A torto o a ragione, noi qui riteniamo di avere un messaggio prezioso da comunicare. E conosciamo anche il mondo dei social media: una rete di comunicazioni superficiali, a volte in malafede, altre volte in buona fede ma altrettanto inutili se non dannose, perché non portano da nessuna parte e confondono chi cerca davvero.

Se parlassimo unicamente di quanto è meraviglioso lo stato di presenza (e questo è ciò che ci ripete incessantemente il nostro maestro), solleciteremmo un’immaginazione selvaggia in chi ci legge.

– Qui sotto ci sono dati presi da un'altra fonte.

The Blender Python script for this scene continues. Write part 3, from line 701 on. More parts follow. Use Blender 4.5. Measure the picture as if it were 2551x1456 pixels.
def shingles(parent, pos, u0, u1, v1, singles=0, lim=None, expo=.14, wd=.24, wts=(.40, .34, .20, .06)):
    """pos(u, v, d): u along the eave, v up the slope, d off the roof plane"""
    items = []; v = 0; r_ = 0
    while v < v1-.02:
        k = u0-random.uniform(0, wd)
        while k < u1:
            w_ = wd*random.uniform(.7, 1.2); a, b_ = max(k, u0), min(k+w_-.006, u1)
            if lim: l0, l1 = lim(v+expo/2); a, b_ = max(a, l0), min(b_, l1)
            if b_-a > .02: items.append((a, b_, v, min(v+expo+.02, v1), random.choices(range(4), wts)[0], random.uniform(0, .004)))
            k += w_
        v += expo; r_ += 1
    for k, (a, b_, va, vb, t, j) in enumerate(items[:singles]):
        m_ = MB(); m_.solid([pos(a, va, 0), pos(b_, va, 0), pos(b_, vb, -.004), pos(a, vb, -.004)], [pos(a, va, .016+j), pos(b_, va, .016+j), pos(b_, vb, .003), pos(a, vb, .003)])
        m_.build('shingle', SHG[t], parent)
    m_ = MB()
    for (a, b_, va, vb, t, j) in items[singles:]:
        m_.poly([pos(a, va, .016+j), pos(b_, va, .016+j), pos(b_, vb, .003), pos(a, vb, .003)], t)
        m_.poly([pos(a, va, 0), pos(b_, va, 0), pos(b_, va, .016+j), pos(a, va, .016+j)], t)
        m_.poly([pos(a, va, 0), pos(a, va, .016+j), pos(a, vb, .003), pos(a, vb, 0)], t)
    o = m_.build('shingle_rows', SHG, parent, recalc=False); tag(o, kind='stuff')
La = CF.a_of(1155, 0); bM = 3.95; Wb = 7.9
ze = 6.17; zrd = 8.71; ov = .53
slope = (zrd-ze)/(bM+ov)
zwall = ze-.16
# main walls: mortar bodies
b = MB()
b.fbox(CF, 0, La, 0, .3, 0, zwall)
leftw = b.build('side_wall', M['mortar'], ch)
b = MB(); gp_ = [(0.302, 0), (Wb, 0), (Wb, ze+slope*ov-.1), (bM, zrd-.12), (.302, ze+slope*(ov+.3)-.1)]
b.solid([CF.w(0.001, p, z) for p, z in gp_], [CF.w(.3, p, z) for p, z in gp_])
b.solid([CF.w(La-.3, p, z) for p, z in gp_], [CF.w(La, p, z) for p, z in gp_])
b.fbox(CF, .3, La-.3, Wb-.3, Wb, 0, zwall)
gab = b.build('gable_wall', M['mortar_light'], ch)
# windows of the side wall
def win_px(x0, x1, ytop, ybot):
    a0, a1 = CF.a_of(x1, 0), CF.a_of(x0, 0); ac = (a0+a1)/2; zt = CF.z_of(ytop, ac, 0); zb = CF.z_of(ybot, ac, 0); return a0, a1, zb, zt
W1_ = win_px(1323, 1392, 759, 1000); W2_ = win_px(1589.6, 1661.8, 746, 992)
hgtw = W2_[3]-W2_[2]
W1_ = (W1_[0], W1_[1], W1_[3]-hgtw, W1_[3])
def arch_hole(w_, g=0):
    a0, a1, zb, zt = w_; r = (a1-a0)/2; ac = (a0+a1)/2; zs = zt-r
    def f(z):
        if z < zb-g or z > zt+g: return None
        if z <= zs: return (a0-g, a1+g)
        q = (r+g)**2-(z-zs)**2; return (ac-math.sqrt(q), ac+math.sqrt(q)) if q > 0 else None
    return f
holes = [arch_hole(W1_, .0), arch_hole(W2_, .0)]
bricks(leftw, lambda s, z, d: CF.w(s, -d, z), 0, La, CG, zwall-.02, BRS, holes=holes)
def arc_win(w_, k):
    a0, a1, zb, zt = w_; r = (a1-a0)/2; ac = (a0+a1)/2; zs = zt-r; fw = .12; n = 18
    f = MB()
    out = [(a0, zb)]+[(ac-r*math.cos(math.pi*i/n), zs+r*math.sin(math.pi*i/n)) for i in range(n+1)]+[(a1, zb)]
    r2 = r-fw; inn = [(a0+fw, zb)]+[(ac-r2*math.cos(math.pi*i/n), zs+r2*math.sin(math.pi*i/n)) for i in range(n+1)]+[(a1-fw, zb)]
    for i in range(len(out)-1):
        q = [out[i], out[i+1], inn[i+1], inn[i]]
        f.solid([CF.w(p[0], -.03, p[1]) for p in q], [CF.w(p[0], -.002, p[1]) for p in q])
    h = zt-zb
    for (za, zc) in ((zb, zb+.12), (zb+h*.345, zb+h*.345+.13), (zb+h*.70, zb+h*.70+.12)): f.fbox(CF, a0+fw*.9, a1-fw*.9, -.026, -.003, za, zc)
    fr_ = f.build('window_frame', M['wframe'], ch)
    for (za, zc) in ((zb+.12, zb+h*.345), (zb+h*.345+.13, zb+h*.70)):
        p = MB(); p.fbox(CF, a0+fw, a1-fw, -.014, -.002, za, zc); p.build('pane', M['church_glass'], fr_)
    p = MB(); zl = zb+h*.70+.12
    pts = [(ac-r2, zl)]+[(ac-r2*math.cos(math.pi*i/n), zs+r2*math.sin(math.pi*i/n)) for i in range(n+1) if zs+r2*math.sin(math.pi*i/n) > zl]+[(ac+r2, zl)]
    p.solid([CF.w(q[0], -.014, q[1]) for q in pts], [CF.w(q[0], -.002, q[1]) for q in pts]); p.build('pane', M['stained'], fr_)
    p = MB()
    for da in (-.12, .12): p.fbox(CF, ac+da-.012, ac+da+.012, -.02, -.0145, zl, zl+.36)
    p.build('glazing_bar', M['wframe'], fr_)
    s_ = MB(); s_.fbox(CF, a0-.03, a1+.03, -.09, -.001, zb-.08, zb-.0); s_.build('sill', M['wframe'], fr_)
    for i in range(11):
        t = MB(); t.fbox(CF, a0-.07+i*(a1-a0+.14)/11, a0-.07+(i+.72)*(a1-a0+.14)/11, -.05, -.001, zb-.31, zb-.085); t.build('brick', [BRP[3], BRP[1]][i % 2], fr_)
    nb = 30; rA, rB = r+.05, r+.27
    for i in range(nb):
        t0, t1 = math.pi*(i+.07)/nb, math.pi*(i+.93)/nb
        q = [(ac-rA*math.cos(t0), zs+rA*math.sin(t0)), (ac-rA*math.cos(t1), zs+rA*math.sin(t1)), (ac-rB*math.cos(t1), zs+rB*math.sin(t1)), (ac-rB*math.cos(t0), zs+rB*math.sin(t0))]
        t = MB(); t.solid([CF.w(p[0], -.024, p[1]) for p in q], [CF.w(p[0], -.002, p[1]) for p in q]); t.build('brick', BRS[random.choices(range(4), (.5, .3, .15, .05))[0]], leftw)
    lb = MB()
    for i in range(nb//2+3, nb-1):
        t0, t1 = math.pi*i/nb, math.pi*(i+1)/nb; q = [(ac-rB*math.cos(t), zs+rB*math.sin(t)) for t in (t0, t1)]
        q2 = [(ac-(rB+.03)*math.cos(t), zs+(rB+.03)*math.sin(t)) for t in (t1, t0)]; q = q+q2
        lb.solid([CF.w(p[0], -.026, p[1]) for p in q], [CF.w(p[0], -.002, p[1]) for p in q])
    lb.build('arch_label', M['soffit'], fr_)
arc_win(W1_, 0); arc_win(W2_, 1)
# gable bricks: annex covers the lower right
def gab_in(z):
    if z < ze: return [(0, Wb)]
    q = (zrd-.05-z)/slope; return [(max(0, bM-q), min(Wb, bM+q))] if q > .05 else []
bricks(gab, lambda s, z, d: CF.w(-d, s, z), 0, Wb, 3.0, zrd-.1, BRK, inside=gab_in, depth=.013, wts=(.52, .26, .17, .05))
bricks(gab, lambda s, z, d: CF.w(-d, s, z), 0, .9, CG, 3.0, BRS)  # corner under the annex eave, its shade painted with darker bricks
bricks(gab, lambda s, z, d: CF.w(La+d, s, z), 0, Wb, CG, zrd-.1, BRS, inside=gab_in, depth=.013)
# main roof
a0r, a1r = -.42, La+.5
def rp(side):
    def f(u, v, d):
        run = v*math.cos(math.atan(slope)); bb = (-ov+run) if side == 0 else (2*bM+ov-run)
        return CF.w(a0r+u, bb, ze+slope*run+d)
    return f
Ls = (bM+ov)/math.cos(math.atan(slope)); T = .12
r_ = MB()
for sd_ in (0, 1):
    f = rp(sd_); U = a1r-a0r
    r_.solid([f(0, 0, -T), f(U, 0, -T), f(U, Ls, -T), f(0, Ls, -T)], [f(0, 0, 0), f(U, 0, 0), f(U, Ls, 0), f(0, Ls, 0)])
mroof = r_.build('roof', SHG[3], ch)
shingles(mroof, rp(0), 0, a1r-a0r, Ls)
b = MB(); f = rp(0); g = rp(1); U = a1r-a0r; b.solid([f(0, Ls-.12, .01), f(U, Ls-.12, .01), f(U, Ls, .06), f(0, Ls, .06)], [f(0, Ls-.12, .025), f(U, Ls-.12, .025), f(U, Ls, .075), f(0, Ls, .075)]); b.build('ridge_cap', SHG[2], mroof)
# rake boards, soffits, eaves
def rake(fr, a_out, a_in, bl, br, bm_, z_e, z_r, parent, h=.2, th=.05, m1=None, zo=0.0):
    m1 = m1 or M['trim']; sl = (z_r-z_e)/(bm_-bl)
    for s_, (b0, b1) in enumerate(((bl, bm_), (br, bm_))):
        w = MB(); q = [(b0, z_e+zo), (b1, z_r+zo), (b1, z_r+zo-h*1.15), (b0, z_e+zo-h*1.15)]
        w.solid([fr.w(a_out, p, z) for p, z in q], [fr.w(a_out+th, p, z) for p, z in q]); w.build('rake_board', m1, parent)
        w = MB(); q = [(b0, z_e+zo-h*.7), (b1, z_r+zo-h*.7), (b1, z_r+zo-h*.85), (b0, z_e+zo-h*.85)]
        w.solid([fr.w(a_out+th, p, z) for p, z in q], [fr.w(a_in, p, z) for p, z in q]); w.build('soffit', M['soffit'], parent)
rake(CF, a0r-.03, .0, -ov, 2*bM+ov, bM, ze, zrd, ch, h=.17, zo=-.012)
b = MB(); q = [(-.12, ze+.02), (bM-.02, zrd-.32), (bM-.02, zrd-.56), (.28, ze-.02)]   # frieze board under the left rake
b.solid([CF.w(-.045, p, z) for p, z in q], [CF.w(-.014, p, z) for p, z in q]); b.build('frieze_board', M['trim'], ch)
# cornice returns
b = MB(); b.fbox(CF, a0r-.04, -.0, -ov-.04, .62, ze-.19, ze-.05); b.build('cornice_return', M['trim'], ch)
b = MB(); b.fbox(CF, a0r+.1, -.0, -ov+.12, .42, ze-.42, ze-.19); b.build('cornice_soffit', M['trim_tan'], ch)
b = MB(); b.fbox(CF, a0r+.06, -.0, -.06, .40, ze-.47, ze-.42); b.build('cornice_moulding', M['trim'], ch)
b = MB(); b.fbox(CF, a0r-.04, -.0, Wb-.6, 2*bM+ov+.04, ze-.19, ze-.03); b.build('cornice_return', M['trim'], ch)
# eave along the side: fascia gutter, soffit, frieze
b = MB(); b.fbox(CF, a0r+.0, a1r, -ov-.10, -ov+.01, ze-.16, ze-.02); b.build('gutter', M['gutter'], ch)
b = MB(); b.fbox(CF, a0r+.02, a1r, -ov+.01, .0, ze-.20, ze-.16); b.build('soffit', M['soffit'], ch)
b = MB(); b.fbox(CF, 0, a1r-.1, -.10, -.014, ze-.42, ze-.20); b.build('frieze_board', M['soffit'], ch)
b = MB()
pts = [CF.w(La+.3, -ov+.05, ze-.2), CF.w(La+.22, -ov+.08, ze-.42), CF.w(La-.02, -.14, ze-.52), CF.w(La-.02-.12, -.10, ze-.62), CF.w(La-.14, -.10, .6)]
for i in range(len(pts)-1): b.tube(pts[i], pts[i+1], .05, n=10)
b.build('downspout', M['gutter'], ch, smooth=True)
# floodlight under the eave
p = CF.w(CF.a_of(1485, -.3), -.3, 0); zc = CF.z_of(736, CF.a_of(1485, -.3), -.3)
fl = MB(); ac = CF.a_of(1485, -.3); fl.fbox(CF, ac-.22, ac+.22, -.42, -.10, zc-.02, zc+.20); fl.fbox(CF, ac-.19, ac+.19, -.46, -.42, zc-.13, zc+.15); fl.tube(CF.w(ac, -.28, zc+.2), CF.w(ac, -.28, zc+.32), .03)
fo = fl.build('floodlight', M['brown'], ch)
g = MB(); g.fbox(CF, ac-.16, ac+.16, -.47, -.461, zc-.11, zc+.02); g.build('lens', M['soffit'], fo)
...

Poiché, senza un lavoro preliminare, si fraintenderà tutto ciò che scriviamo e ci si illuderà di essere presenti, mentre invece si resterà immersi nella più profonda immaginazione. È inopportuno soffermarsi troppo sul tesoro, quando c’è il rischio che la persona che ascolta scambi per prezioso qualsiasi coccio di vetro.

Davanti all’ingresso di ogni tempio (Egizio, Cinese, Indiano, Maya, e via dicendo) ci sono spesso dei guardiani agguerriti: l'idea è che certe cose non pure non possono entrare. In altre tradizioni, come quella islamica, ci si deve purificare lavandosi.

Il tempio rappresenta il lavoro verso lo stato di Presenza. Esiste un’area esterna, dove tutti possono muoversi. Esiste poi un’entrata, riservata a coloro che in qualche modo si sono purificati. Esiste una prima area interna, dove i fedeli possono raggiungere uno stato di concentrazione: e un Sancta Sanctorum, di solito riservato a pochissimi, dove ci si trova faccia a faccia col Dio.

Noi, qui, siamo le guide che dicono: “Tra cinquecento metri troverete il tempio: attenti ai guardiani, ci sarà da purificarsi.”

Le nostre parole si rivolgono al Centro Magnetico (potete cercare questo termine nel gruppo se non lo conoscete o non lo comprendete bene), la parte in una persona che è attratta dalla presenza.

Il centro magnetico, una volta intrapreso un serio lavoro di scuola, diventerà prima Io Osservatore, poi Maggiordomo Interinale, e infine Maggiordomo. Le parole che si rivolgono al Maggiordomo, o a qualsiasi forma che lo precede, sono parole rivolte a chi ha uno scopo, vuole svegliarsi. Parlano di una direzione da seguire, di sforzi e disciplina, di ciò che è buono o cattivo in relazione a quello scopo.

Una volta entrati nella zona più interna e sacra del tempio, la faccenda è diversa. Non c’è buono o cattivo, non c’è sforzo e intenzione. C’è una forma di beatitudine slegata da ciò che succede alla ‘macchina’.

Ci sono uccelli che fanno fatica a staccarsi da terra. Prendono la rincorsa, sbattono le ali furiosamente. Infine, dopo grandi sforzi, decollano. Salendo, si intuisce ancora lo sforzo ma, a un certo punto, smettono di affannarsi e semplicemente, beatamente, planano.


“Chi ha provato il volo camminerà guardando il cielo, perché là è stato e là vuole tornare.”